Cambridge in QAA firing line

September 12, 2003

Cambridge University will be criticised for exercising insufficient "vigilance" over degrees awarded in its name when its first quality assurance audit for 11 years is published next month.

According to extracts from a draft report by the Quality Assurance Agency, seen by The THES, the university will be ordered to review its arrangements for monitoring awards offered in partnership with outside bodies "as a matter of high priority".

Although Cambridge will be given a general vote of "broad confidence", the QAA has asked for a number of improvements.

The report, due in mid-October, is seen as a test of the agency's "light-touch" regime. The system is designed to ease the bureaucratic and financial burden on universities by sweeping away universal teaching-quality assessments and replacing them with a system of six-yearly audits, taking a trusting approach to universities with proven track records.

Cambridge has been one of the most vociferous campaigners against excessive external scrutiny. Since an uncomfortable experience of scrutiny in 1992, the university has twice refused to be audited by the QAA, claiming that its international reputation for teaching and research excellence speaks for itself.

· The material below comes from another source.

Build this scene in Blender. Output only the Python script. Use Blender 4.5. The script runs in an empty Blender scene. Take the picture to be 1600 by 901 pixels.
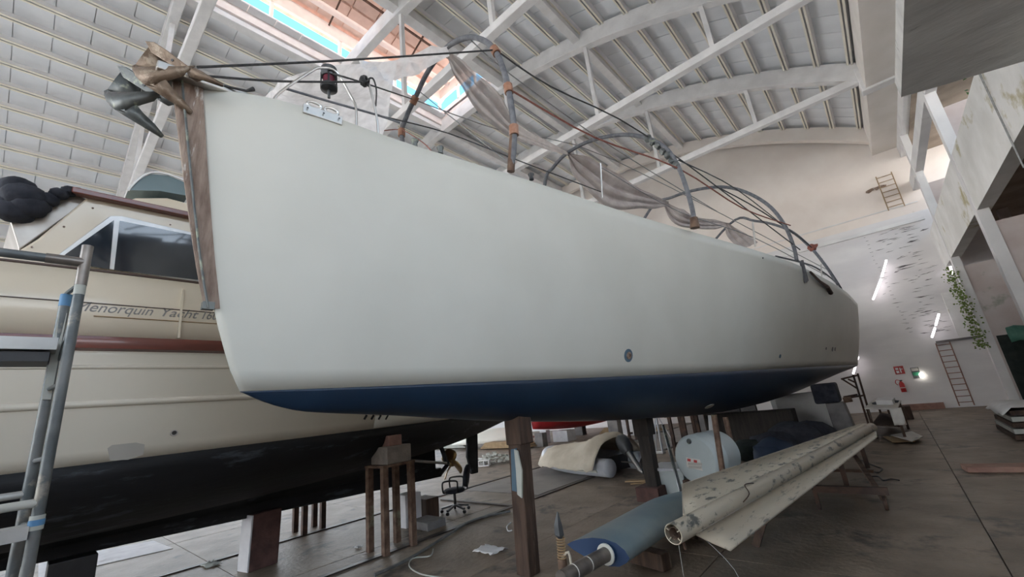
import bpy, bmesh, math, random
from mathutils import Vector, Matrix
random.seed(7)
SC = bpy.context.scene
C = SC.collection
# ---------------------------------------------------------------- camera
F = 650.0; CX, CY = 800.0, 450.5
CAM = Vector((0, 0, 1.9))
RX = Vector((0.73638514, 0.66849191, -0.10418966)).normalized()   # camera right
BK = Vector((0.62543193, -0.73134221, -0.27198065)).normalized()  # camera back
UP = BK.cross(RX).normalized()
RX = UP.cross(BK).normalized()
cam_d = bpy.data.cameras.new('camera'); cam = bpy.data.objects.new('camera', cam_d); C.objects.link(cam)
cam_d.sensor_width = 36; cam_d.lens = F/1600*36; cam_d.clip_start = 0.05; cam_d.clip_end = 300
cam.matrix_world = Matrix(((RX.x, UP.x, BK.x, CAM.x), (RX.y, UP.y, BK.y, CAM.y), (RX.z, UP.z, BK.z, CAM.z), (0, 0, 0, 1)))
SC.camera = cam
# ---------------------------------------------------------------- world, sun, exposure
W = bpy.data.worlds.new('sky'); SC.world = W; W.use_nodes = True
wn = W.node_tree; bg = wn.nodes['Background']
tc = wn.nodes.new('ShaderNodeTexCoord'); sep = wn.nodes.new('ShaderNodeSeparateXYZ'); wn.links.new(tc.outputs['Generated'], sep.inputs[0])
rp = wn.nodes.new('ShaderNodeValToRGB'); wn.links.new(sep.outputs['Z'], rp.inputs[0]); wn.links.new(rp.outputs[0], bg.inputs[0])
rp.color_ramp.elements[0].position = 0.0; rp.color_ramp.elements[0].color = (1.0, 0.97, 0.93, 1)
rp.color_ramp.elements[1].position = 1.0; rp.color_ramp.elements[1].color = (0.035, 0.15, 0.32, 1)
e_ = rp.color_ramp.elements.new(0.30); e_.color = (0.74, 0.84, 0.96, 1)
e_ = rp.color_ramp.elements.new(0.62); e_.color = (0.055, 0.21, 0.38, 1)
bg.inputs[1].default_value = 3.3
sun_d = bpy.data.lights.new('sun', 'SUN'); sun = bpy.data.objects.new('sun', sun_d); C.objects.link(sun)
sun_d.energy = 7.0; sun_d.angle = 0.01; sun_d.color = (1.0, 0.93, 0.84)
sun.rotation_euler = Vector((-0.20, -0.16, -0.96)).to_track_quat('-Z', 'Y').to_euler(); sun.location = (20, 0, 40)
SC.view_settings.view_transform = 'Standard'; SC.view_settings.look = 'None'
SC.view_settings.gamma = 1; SC.view_settings.use_curve_mapping = False
SC.view_settings.exposure = 1.38

# ---------------------------------------------------------------- helpers
def ray(px, py): return RX*(px-CX) + UP*(CY-py) - BK*F
def at(px, py, **k):            # the point of a real plane x=, y= or z= seen there
    (a, v), = k.items(); i = 'xyz'.index(a); d = ray(px, py)
    return CAM + d*((v-CAM[i])/d[i])
def pix(p):
    q = Vector(p)-CAM; z = -q.dot(BK); return CX+F*q.dot(RX)/z, CY-F*q.dot(UP)/z

def mat(name, c1, c2=None, scale=4.0, rough=0.6, metal=0.0, bump=0.0, detail=6, c3=None, p3=0.7, stretch=(1, 1, 1), scale3=1.3, alpha=1.0, trans=0.0, coat=0.0, bscale=None, lo=0.35, hi=0.65):
    m = bpy.data.materials.new(name); m.use_nodes = True; n = m.node_tree; b = n.nodes['Principled BSDF']
    b.inputs['Roughness'].default_value = rough; b.inputs['Metallic'].default_value = metal
    b.inputs['Coat Weight'].default_value = coat; b.inputs['Coat Roughness'].default_value = 0.12
    b.inputs['Transmission Weight'].default_value = trans; b.inputs['Alpha'].default_value = alpha
    c2 = c2 or c1
    t = n.nodes.new('ShaderNodeTexCoord'); mp = n.nodes.new('ShaderNodeMapping'); n.links.new(t.outputs['Object'], mp.inputs[0])
    mp.inputs['Scale'].default_value = stretch
    no = n.nodes.new('ShaderNodeTexNoise'); no.inputs['Scale'].default_value = scale; no.inputs['Detail'].default_value = detail
    n.links.new(mp.outputs[0], no.inputs['Vector'])
    r = n.nodes.new('ShaderNodeValToRGB'); n.links.new(no.outputs['Fac'], r.inputs[0])
    r.color_ramp.elements[0].position = lo; r.color_ramp.elements[1].position = hi
    r.color_ramp.elements[0].color = (*c1, 1); r.color_ramp.elements[1].color = (*c2, 1)
    out = r.outputs[0]
    if c3:
        n2 = n.nodes.new('ShaderNodeTexNoise'); n2.inputs['Scale'].default_value = scale3; n2.inputs['Detail'].default_value = 9; n2.inputs['Roughness'].default_value = 0.65
        n.links.new(mp.outputs[0], n2.inputs['Vector'])
        r2 = n.nodes.new('ShaderNodeValToRGB'); r2.color_ramp.elements[0].position = p3-0.04; r2.color_ramp.elements[1].position = p3+0.04
        n.links.new(n2.outputs['Fac'], r2.inputs[0])
        mx = n.nodes.new('ShaderNodeMixRGB'); n.links.new(r2.outputs[0], mx.inputs[0]); n.links.new(out, mx.inputs[1]); mx.inputs[2].default_value = (*c3, 1)
        out = mx.outputs[0]
    n.links.new(out, b.inputs['Base Color'])
    if bump:
        n3 = n.nodes.new('ShaderNodeTexNoise'); n3.inputs['Scale'].default_value = bscale or scale*4; n3.inputs['Detail'].default_value = 5
        n.links.new(mp.outputs[0], n3.inputs['Vector'])
        bp = n.nodes.new('ShaderNodeBump'); bp.inputs['Strength'].default_value = bump; bp.inputs['Distance'].default_value = 0.02
        n.links.new(n3.outputs['Fac'], bp.inputs['Height']); n.links.new(bp.outputs[0], b.inputs['Normal'])
    return m
def emis(name, c, s):
    m = bpy.data.materials.new(name); m.use_nodes = True; b = m.node_tree.nodes['Principled BSDF']
    b.inputs['Base Color'].default_value = (*c, 1); b.inputs['Emission Color'].default_value = (*c, 1); b.inputs['Emission Strength'].default_value = s
    return m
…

The new report will be seen as affirmation of QAA chief executive Peter Williams' mantra that the new quality audit regime is "light touch, but not soft touch". It will highlight the continuing culture clash between the QAA, which is keen to see institutions exercising centralised "corporate control" over awards, and Cambridge, which operates a highly devolved system, delegating responsibility for quality to its faculties and academics.

The draft report warns that there is confusion over the responsibility for Cambridge awards offered in collaboration with other institutions. It says that the university represented one postgraduate award "as an award of the university even though this qualification did not appear on the list of degrees and other awards of the university".

Another postgraduate certificate "to be awarded by another university was being advertised under (the) name of the Cambridge Programme for Industry".

Such problems raise questions about the adequacy of the supervision of collaborative provision by the general board and its education committee on behalf of the university.

"The audit team concluded that the particular vigilance the general board required in respect of the quality assurance of such provision had yet to be exercised," the report says The report recommends that Cambridge should "review, as a matter of high priority, the practices of the general board so as to enable the education committee to receive the information it needs to assure itself that the quality and standards of all those programmes... offered in conjunction with bodies outwith the university, fully meet the requirements of the university for the award of its qualifications".

A spokesman for Cambridge University said: "The report is only in draft form at the moment. The draft is overwhelmingly positive but until the QAA publishes, we can't comment on specifics."